EXERCISE PROMPT >> Copy each line of the data below exactly, leaving out pictures.
--------------------
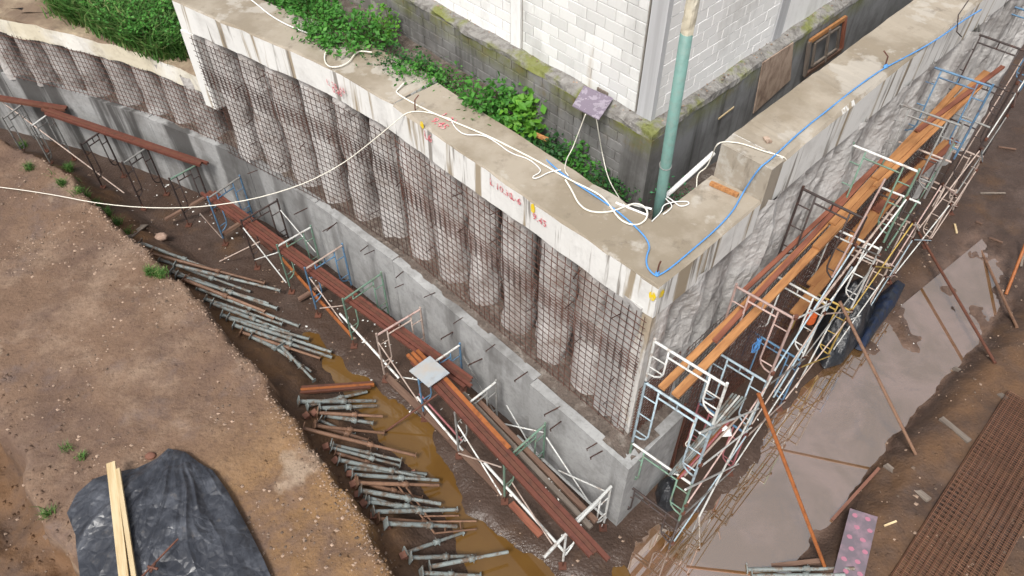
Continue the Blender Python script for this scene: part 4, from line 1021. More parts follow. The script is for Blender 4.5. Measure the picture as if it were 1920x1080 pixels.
# grass tufts on the bank rim
spots = [(45, 275, 10), (55, 315, 14), (105, 330, 10), (130, 318, 22), (140, 345, 16), (160, 370, 16), (180, 387, 18), (200, 402, 18), (222, 420, 14), (240, 438, 8), (285, 512, 18), (303, 517, 22), (95, 327, 14), (150, 360, 14), (115, 345, 10), (90, 965, 5), (125, 842, 4), (155, 860, 4)]
for k, (px, py, n) in enumerate(spots):
    mb = MB(); 
    for j in range(n): p = ground(px + rs.gauss(0, 3), py + rs.gauss(0, 2)); tuft(mb, p, rs.uniform(.10, .22), 8, rs, .05, .9)
    tag(obj('grass_tuft', mb, 'grass'), ['pale green grass tuft at the far left of the bank rim', 'grass tuft on the bank below the far left steel beams', 'sparse grass tuft at the back of the bank', 'thick bright grass tuft where the bank rim begins', 'bright grass tuft just below the thickest tuft', 'grass tuft above the white cable on the bank rim', 'grass tuft right at the white cable on the bank rim', 'grass tuft just under the white cable on the bank rim', 'grass tuft above the grey board on the rim', 'small grass tuft touching the grey board on the rim', 'left half of the grass tuft above the first steel props', 'right half of the grass tuft above the first steel props', 'grass tuft left of the thickest tuft on the rim', 'grass tuft between cable and thickest tuft', 'low grass tuft on the soil behind the rim', 'tiny green sprout beside the tarp', 'tiny sprout on the bank above the tarp', 'tiny sprout right above the pale planks'][k], 'grass tuft', 'grass tufts on the bank')

# ------------------------------------------------------------------ scaffold frames
def frame(label, pi, po, zt, h, mat, group, mat2=None, foot=True, rungs=True, half=True, name='scaffold_frame'):
    """H-frame: pi/po plan points of the two legs, zt top, h height"""
    pi, po = Vector(pi[:2]), Vector(po[:2]); mat2 = mat2 or mat
    d = (po - pi).normalized(); L = (po - pi).length; z0 = zt - h
    root = thing(name, label, 'scaffold frame', v3((pi + po) / 2, z0), group)
    r = 0.024
    for p in (pi, po): rod('leg', v3(p, z0), v3(p, zt + .06), r, mat, root, 8)
    rod('top_bar', v3(pi, zt), v3(po, zt), r, mat2, root, 8)
    o = min(0.26, L * .25)
    rod('lower_bar', v3(pi + d * o, zt - .17), v3(po - d * o, zt - .17), r * .75, mat, root)
    rod('strut', v3((pi + po) / 2, zt - .17), v3((pi + po) / 2, zt), r * .6, mat, root)
    for p, s in ((pi, 1), (po, -1)):
        q = p + d * (o * s)
        mb = MB(); zb = z0 + .22
        mb.tube([v3(q, zt), v3(q, zb + .22), v3(q - d * s * o * .15, zb + .10), v3(q - d * s * o * .5, zb + .02), v3(p, zb)], r * .72, 7); mb.smooth = True
        obj('inner_post', mb, mat, root)
        k = max(2, int((h - .5) / .4))
        for j in range(k): z = zt - .35 - j * (h - .75) / max(1, k - 1); rod('rung', v3(p, z), v3(q, z), r * .55, mat, root)
    if foot:
        for p in (pi, po):
            g = hz(p.x, p.y)
            if z0 > g + .04:
                rod('jack', v3(p, g + .01), v3(p, z0), .014, 'rust', root)
            mb = MB(); mb.box(v3(p, g + .015), (.075, 0, 0), (0, .075, 0), (0, 0, .012)); obj('base_plate', mb, 'rust', root)
    return root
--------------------
FINAL ANSWER >>
Continue the Blender Python script for this scene: part 4, from line 1021. More parts follow. The script is for Blender 4.5. Measure the picture as if it were 1920x1080 pixels.
# grass tufts on the bank rim
spots = [(45, 275, 10), (55, 315, 14), (105, 330, 10), (130, 318, 22), (140, 345, 16), (160, 370, 16), (180, 387, 18), (200, 402, 18), (222, 420, 14), (240, 438, 8), (285, 512, 18), (303, 517, 22), (95, 327, 14), (150, 360, 14), (115, 345, 10), (90, 965, 5), (125, 842, 4), (155, 860, 4)]
for k, (px, py, n) in enumerate(spots):
    mb = MB(); 
    for j in range(n): p = ground(px + rs.gauss(0, 3), py + rs.gauss(0, 2)); tuft(mb, p, rs.uniform(.10, .22), 8, rs, .05, .9)
    tag(obj('grass_tuft', mb, 'grass'), ['pale green grass tuft at the far left of the bank rim', 'grass tuft on the bank below the far left steel beams', 'sparse grass tuft at the back of the bank', 'thick bright grass tuft where the bank rim begins', 'bright grass tuft just below the thickest tuft', 'grass tuft above the white cable on the bank rim', 'grass tuft right at the white cable on the bank rim', 'grass tuft just under the white cable on the bank rim', 'grass tuft above the grey board on the rim', 'small grass tuft touching the grey board on the rim', 'left half of the grass tuft above the first steel props', 'right half of the grass tuft above the first steel props', 'grass tuft left of the thickest tuft on the rim', 'grass tuft between cable and thickest tuft', 'low grass tuft on the soil behind the rim', 'tiny green sprout beside the tarp', 'tiny sprout on the bank above the tarp', 'tiny sprout right above the pale planks'][k], 'grass tuft', 'grass tufts on the bank')

# ------------------------------------------------------------------ scaffold frames
def frame(label, pi, po, zt, h, mat, group, mat2=None, foot=True, rungs=True, half=True, name='scaffold_frame'):
    """H-frame: pi/po plan points of the two legs, zt top, h height"""
    pi, po = Vector(pi[:2]), Vector(po[:2]); mat2 = mat2 or mat
    d = (po - pi).normalized(); L = (po - pi).length; z0 = zt - h
    root = thing(name, label, 'scaffold frame', v3((pi + po) / 2, z0), group)
    r = 0.024
    for p in (pi, po): rod('leg', v3(p, z0), v3(p, zt + .06), r, mat, root, 8)
    rod('top_bar', v3(pi, zt), v3(po, zt), r, mat2, root, 8)
    o = min(0.26, L * .25)
    rod('lower_bar', v3(pi + d * o, zt - .17), v3(po - d * o, zt - .17), r * .75, mat, root)
    rod('strut', v3((pi + po) / 2, zt - .17), v3((pi + po) / 2, zt), r * .6, mat, root)
    for p, s in ((pi, 1), (po, -1)):
        q = p + d * (o * s)
        mb = MB(); zb = z0 + .22
        mb.tube([v3(q, zt), v3(q, zb + .22), v3(q - d * s * o * .15, zb + .10), v3(q - d * s * o * .5, zb + .02), v3(p, zb)], r * .72, 7); mb.smooth = True
        obj('inner_post', mb, mat, root)
        k = max(2, int((h - .5) / .4))
        for j in range(k): z = zt - .35 - j * (h - .75) / max(1, k - 1); rod('rung', v3(p, z), v3(q, z), r * .55, mat, root)
    if foot:
        for p in (pi, po):
            g = hz(p.x, p.y)
            if z0 > g + .04:
                rod('jack', v3(p, g + .01), v3(p, z0), .014, 'rust', root)
            mb = MB(); mb.box(v3(p, g + .015), (.075, 0, 0), (0, .075, 0), (0, 0, .012)); obj('base_plate', mb, 'rust', root)
    return root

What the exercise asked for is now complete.